What you have to do
Extract all of the data and reproduce it precisely.

Available data
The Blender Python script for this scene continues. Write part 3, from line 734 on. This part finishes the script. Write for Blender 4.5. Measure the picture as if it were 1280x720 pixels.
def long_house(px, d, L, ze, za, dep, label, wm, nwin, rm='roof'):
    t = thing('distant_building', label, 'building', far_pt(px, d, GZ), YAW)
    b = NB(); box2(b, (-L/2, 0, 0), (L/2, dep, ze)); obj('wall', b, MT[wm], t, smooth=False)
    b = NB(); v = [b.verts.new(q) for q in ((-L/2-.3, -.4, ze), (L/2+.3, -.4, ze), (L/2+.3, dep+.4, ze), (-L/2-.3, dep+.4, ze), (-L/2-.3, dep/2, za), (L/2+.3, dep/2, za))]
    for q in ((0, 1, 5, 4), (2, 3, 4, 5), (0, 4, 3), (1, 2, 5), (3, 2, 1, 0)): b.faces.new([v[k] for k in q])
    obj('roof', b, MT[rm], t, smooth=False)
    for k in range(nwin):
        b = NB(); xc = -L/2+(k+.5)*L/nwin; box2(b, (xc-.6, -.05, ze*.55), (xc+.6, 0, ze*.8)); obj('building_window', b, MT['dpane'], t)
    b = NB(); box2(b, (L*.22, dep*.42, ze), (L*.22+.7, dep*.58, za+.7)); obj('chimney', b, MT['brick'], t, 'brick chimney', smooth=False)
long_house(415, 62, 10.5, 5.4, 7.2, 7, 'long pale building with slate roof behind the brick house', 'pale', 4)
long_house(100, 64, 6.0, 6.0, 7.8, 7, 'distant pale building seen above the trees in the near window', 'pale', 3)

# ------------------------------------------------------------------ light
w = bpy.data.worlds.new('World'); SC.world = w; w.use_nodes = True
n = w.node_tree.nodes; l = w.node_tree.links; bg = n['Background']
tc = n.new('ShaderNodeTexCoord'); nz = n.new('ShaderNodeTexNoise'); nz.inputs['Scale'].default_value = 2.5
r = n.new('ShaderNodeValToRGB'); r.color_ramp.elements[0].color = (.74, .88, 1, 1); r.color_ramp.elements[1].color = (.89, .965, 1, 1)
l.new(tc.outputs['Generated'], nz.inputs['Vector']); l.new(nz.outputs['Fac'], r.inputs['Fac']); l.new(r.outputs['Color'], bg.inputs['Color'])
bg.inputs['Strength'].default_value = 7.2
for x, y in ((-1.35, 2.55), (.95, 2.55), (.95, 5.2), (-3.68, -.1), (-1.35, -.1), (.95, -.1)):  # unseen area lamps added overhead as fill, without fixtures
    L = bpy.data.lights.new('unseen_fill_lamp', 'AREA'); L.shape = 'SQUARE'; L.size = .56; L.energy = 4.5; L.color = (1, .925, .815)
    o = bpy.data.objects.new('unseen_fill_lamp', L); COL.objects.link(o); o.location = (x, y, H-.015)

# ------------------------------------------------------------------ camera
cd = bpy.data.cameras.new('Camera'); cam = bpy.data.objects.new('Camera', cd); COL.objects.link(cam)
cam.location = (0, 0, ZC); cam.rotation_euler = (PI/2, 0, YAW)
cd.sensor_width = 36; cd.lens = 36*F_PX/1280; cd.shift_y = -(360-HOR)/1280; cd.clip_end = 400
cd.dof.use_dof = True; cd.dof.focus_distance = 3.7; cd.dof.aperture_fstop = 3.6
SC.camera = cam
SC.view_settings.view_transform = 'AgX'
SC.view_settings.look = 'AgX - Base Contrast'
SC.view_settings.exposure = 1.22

Answer to this problem
The Blender Python script for this scene continues. Write part 3, from line 734 on. This part finishes the script. Write for Blender 4.5. Measure the picture as if it were 1280x720 pixels.
def long_house(px, d, L, ze, za, dep, label, wm, nwin, rm='roof'):
    t = thing('distant_building', label, 'building', far_pt(px, d, GZ), YAW)
    b = NB(); box2(b, (-L/2, 0, 0), (L/2, dep, ze)); obj('wall', b, MT[wm], t, smooth=False)
    b = NB(); v = [b.verts.new(q) for q in ((-L/2-.3, -.4, ze), (L/2+.3, -.4, ze), (L/2+.3, dep+.4, ze), (-L/2-.3, dep+.4, ze), (-L/2-.3, dep/2, za), (L/2+.3, dep/2, za))]
    for q in ((0, 1, 5, 4), (2, 3, 4, 5), (0, 4, 3), (1, 2, 5), (3, 2, 1, 0)): b.faces.new([v[k] for k in q])
    obj('roof', b, MT[rm], t, smooth=False)
    for k in range(nwin):
        b = NB(); xc = -L/2+(k+.5)*L/nwin; box2(b, (xc-.6, -.05, ze*.55), (xc+.6, 0, ze*.8)); obj('building_window', b, MT['dpane'], t)
    b = NB(); box2(b, (L*.22, dep*.42, ze), (L*.22+.7, dep*.58, za+.7)); obj('chimney', b, MT['brick'], t, 'brick chimney', smooth=False)
long_house(415, 62, 10.5, 5.4, 7.2, 7, 'long pale building with slate roof behind the brick house', 'pale', 4)
long_house(100, 64, 6.0, 6.0, 7.8, 7, 'distant pale building seen above the trees in the near window', 'pale', 3)

# ------------------------------------------------------------------ light
w = bpy.data.worlds.new('World'); SC.world = w; w.use_nodes = True
n = w.node_tree.nodes; l = w.node_tree.links; bg = n['Background']
tc = n.new('ShaderNodeTexCoord'); nz = n.new('ShaderNodeTexNoise'); nz.inputs['Scale'].default_value = 2.5
r = n.new('ShaderNodeValToRGB'); r.color_ramp.elements[0].color = (.74, .88, 1, 1); r.color_ramp.elements[1].color = (.89, .965, 1, 1)
l.new(tc.outputs['Generated'], nz.inputs['Vector']); l.new(nz.outputs['Fac'], r.inputs['Fac']); l.new(r.outputs['Color'], bg.inputs['Color'])
bg.inputs['Strength'].default_value = 7.2
for x, y in ((-1.35, 2.55), (.95, 2.55), (.95, 5.2), (-3.68, -.1), (-1.35, -.1), (.95, -.1)):  # unseen area lamps added overhead as fill, without fixtures
    L = bpy.data.lights.new('unseen_fill_lamp', 'AREA'); L.shape = 'SQUARE'; L.size = .56; L.energy = 4.5; L.color = (1, .925, .815)
    o = bpy.data.objects.new('unseen_fill_lamp', L); COL.objects.link(o); o.location = (x, y, H-.015)

# ------------------------------------------------------------------ camera
cd = bpy.data.cameras.new('Camera'); cam = bpy.data.objects.new('Camera', cd); COL.objects.link(cam)
cam.location = (0, 0, ZC); cam.rotation_euler = (PI/2, 0, YAW)
cd.sensor_width = 36; cd.lens = 36*F_PX/1280; cd.shift_y = -(360-HOR)/1280; cd.clip_end = 400
cd.dof.use_dof = True; cd.dof.focus_distance = 3.7; cd.dof.aperture_fstop = 3.6
SC.camera = cam
SC.view_settings.view_transform = 'AgX'
SC.view_settings.look = 'AgX - Base Contrast'
SC.view_settings.exposure = 1.22